Alfonso Duralde’s commentary with Weber is not exactly what I expected — a traditional textual analysis enlightening the emotional importance of many of the scenes, giving context for many of the scenes for those that don’t understand what it was like to date during the US aids crisis — but that’s not to say it’s not plenty enjoyable. Duralde leads the commentary as if an extended interview, which often breaks into shooting the shit on semi-relevant topics, rather than paying attention to the Jeffrey to give beat-by-beat breakdowns.

Boom! (1968) – Shout!

Video Dispatches: Shout! Celebrates Pride Month
Boom! (1968) – source: Shout!

Joseph Losey’s Boom! is no doubt the filet of Shout!’s Pride lineup — an excessive, mid-summer bath in sunlight and booze chronicling Sissy Goforth’s (Elizabeth Taylor) Mediterranean binge — one last one that’ll finally lead her to death. When a poet, Flanders (played by Taylor’s real-life husband twice over, Richard Burton), shores up on Sissy’s beautiful mansion, the two talk to, at and past each other about life, death and nothing in between.

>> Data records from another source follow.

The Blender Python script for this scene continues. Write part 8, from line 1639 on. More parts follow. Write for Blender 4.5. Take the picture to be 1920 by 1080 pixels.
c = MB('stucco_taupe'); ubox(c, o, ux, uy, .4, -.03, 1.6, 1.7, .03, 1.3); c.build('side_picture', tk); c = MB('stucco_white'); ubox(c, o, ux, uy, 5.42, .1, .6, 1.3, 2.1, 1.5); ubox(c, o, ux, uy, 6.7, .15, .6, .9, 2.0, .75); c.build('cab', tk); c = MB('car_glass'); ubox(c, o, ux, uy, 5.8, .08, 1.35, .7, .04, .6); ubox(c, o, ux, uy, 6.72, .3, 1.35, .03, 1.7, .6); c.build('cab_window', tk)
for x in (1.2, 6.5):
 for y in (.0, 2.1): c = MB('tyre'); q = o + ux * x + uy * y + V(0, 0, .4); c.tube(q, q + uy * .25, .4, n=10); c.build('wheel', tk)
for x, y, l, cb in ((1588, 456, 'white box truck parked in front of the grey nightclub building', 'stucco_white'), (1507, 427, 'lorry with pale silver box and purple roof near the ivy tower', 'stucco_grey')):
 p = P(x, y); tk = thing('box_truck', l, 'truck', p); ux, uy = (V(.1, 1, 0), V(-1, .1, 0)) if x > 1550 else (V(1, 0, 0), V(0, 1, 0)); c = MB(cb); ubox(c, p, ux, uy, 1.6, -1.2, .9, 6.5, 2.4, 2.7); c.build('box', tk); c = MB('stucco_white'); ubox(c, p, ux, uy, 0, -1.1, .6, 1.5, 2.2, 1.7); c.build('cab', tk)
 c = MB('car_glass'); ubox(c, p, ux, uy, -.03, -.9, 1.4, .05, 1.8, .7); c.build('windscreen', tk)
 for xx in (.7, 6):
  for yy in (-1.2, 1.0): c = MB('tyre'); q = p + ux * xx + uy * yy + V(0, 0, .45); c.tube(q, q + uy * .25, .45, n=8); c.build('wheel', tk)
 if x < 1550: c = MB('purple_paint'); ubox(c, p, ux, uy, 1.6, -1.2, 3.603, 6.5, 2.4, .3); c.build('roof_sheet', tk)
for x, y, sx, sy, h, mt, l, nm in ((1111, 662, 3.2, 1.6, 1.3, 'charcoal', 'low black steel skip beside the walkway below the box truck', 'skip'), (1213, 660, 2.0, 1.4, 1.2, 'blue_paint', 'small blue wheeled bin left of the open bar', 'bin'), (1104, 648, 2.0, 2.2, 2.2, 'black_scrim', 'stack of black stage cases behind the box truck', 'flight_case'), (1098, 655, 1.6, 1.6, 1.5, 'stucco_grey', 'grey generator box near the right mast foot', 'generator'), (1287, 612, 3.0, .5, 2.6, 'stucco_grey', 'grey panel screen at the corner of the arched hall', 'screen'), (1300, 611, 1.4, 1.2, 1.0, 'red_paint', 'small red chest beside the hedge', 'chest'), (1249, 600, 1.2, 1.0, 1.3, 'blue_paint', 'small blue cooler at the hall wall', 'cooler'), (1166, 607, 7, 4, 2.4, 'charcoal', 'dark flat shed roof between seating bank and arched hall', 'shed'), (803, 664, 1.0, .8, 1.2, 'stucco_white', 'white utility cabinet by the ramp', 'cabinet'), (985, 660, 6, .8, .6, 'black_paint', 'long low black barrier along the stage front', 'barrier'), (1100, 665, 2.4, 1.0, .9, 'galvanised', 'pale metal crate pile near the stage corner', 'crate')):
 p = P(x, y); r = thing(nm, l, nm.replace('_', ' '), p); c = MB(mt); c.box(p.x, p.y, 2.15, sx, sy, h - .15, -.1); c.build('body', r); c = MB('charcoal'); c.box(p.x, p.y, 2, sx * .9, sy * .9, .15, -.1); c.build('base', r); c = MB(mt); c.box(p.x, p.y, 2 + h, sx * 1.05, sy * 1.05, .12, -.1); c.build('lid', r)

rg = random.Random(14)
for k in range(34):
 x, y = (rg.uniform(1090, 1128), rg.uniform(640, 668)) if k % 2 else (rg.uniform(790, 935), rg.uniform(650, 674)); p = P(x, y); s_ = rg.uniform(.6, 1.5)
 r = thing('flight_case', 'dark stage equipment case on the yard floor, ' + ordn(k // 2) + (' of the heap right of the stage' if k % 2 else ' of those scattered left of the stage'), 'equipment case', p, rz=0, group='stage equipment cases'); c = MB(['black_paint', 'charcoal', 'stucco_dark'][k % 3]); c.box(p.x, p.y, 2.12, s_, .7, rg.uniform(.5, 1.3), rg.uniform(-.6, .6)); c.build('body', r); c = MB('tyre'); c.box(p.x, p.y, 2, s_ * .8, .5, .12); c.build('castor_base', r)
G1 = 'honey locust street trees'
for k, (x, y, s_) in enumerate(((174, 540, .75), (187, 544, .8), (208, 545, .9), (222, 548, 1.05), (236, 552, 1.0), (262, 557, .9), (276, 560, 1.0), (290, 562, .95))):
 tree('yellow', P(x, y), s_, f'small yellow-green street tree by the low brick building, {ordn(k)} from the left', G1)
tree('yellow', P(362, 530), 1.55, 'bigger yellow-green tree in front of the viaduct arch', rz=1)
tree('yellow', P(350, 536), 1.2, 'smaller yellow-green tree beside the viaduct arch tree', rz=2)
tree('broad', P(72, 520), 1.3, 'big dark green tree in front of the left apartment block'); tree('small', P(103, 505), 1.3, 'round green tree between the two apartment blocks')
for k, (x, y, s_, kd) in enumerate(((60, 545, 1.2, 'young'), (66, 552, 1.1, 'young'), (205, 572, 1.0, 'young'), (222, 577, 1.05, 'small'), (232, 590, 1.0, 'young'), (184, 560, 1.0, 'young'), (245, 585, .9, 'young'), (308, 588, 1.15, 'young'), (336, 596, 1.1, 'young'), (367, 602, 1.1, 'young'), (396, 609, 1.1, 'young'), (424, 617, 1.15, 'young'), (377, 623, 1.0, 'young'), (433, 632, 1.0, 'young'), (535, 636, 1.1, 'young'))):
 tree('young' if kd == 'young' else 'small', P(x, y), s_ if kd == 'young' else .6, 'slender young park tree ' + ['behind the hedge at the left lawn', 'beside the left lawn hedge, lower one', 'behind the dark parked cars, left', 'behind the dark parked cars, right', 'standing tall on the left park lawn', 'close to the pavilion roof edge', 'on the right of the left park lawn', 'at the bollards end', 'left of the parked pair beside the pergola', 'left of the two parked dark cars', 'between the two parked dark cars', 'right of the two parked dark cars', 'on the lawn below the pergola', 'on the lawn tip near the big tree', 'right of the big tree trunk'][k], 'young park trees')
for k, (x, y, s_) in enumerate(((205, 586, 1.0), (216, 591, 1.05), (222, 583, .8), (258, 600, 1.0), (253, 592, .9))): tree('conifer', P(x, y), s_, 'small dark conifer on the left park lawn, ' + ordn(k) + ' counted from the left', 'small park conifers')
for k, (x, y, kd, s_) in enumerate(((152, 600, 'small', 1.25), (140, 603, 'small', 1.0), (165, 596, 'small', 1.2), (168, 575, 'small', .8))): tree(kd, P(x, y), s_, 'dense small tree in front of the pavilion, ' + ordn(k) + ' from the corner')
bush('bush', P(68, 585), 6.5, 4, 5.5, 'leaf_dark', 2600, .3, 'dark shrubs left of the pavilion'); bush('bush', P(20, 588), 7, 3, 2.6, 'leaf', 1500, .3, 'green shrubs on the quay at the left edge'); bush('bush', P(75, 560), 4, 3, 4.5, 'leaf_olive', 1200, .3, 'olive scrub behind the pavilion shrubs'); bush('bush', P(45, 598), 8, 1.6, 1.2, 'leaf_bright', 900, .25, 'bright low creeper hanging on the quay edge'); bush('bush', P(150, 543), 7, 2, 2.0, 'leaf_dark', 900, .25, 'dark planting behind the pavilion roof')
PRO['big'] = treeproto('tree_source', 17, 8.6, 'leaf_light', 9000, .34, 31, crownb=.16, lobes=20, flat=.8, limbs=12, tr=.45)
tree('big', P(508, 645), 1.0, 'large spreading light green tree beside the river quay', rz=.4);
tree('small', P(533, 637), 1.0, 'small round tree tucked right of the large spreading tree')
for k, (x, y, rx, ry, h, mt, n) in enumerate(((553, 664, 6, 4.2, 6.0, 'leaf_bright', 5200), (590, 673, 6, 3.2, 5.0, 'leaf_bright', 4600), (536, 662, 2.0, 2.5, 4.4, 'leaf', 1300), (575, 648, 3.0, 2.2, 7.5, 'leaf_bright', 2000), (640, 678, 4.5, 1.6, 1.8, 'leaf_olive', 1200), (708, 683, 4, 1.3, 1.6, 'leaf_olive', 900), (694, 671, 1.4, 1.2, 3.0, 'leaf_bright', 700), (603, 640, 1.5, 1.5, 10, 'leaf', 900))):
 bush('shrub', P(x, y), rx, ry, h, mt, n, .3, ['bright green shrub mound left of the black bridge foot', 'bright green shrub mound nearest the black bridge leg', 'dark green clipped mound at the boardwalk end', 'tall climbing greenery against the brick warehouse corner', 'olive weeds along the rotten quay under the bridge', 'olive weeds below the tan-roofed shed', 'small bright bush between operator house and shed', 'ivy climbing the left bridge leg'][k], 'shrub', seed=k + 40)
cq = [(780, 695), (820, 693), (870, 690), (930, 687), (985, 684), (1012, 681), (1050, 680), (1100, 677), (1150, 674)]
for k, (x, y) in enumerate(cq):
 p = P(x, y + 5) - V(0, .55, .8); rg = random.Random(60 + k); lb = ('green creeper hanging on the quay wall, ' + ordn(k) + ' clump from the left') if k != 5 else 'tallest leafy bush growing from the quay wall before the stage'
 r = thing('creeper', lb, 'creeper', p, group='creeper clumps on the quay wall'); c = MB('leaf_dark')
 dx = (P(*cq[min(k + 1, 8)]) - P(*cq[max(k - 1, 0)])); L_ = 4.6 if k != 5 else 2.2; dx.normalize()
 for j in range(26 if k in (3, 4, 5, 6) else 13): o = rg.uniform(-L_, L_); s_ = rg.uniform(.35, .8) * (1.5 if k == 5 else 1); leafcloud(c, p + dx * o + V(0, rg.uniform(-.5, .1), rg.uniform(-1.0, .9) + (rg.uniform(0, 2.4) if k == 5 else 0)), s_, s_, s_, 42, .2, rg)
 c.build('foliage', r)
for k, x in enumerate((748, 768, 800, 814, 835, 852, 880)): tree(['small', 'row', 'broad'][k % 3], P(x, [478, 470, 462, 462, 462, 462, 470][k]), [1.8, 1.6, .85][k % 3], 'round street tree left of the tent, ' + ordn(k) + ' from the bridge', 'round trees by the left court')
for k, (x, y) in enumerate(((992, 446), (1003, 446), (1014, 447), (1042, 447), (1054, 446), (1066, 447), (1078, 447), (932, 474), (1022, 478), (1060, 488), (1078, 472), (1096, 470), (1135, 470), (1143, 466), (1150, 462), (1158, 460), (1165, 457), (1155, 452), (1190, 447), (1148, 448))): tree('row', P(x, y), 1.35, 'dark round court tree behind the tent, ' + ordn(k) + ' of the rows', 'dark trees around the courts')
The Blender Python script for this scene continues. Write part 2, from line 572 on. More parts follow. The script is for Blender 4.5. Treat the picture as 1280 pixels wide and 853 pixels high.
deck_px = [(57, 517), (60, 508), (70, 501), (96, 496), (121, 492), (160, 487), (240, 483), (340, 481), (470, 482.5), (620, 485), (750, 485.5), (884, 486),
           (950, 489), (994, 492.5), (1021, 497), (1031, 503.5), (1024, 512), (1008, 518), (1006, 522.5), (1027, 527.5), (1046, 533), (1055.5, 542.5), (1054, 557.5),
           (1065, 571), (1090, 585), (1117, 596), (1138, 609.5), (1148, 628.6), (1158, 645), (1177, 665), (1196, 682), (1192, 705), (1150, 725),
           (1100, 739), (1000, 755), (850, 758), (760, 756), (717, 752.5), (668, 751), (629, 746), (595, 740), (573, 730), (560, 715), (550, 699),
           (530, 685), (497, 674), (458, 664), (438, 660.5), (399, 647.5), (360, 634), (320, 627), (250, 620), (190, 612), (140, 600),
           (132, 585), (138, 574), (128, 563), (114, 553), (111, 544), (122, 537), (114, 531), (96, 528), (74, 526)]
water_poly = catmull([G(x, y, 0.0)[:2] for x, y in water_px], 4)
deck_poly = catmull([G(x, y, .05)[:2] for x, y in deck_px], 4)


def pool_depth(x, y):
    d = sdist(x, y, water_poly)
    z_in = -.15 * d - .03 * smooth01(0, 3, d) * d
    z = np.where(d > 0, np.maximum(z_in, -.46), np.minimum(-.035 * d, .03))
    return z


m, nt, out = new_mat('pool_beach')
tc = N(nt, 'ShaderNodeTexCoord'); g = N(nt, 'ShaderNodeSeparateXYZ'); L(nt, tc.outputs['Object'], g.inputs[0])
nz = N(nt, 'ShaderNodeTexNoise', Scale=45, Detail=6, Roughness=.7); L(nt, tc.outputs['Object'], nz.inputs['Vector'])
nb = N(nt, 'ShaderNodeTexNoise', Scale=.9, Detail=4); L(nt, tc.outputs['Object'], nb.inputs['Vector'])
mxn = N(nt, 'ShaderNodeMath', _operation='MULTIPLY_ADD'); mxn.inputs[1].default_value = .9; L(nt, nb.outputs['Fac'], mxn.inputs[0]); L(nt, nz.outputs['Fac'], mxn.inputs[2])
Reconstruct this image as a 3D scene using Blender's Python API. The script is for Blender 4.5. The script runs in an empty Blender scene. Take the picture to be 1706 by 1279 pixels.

Bluntly, it’s a wild film. If you’re not on board when Taylor, at the hour mark, with both hands wrapped around a pitcher of bloody mary, says, “I live in absolute naturalness of nature. And if it shocks anybody, too bad. Goodbye, anybody. I give not a tinker’s damn,” I’m afraid you never will be.

Tennessee Williams, who adapted his own play, doesn’t spare Burton from his venomous and serpentine wit, like when Flanders, while dressed as a samurai, tells Noel Coward’s The Witch of Capri, “You’re the heart of a world that has no heart, the heartless world that you live in.” Or like when he spits at Taylor’s Sissy, “You don’t summon guests who might ignore the summons, because you’ve developed some curious habits, like keeping a revolver in your pocket and keeping your hand in the pocket.”

The film’s set affords a near-constant barrage of rapturous beauty, such as the seaside blue light that spills into the cavernous walls of the mansion creating a backlight for a bouquet of white flowers. And Taylor’s wardrobe, which changes at a rapid paces, is just as fascinating.

Paradoxically, Boom! is both oblique — in its narrative and formal propulsion — and direct — in its unmistakable swirl down the drain of madness, punctuated by a memorable last breath that predates Neutral Milk Hotel’s opus, “The shock of each moment of being alive.”

This release, which features a commentary track from one John Waters (it’s his favorite film) and another supplement from Duralde, should be nothing short of mandatory.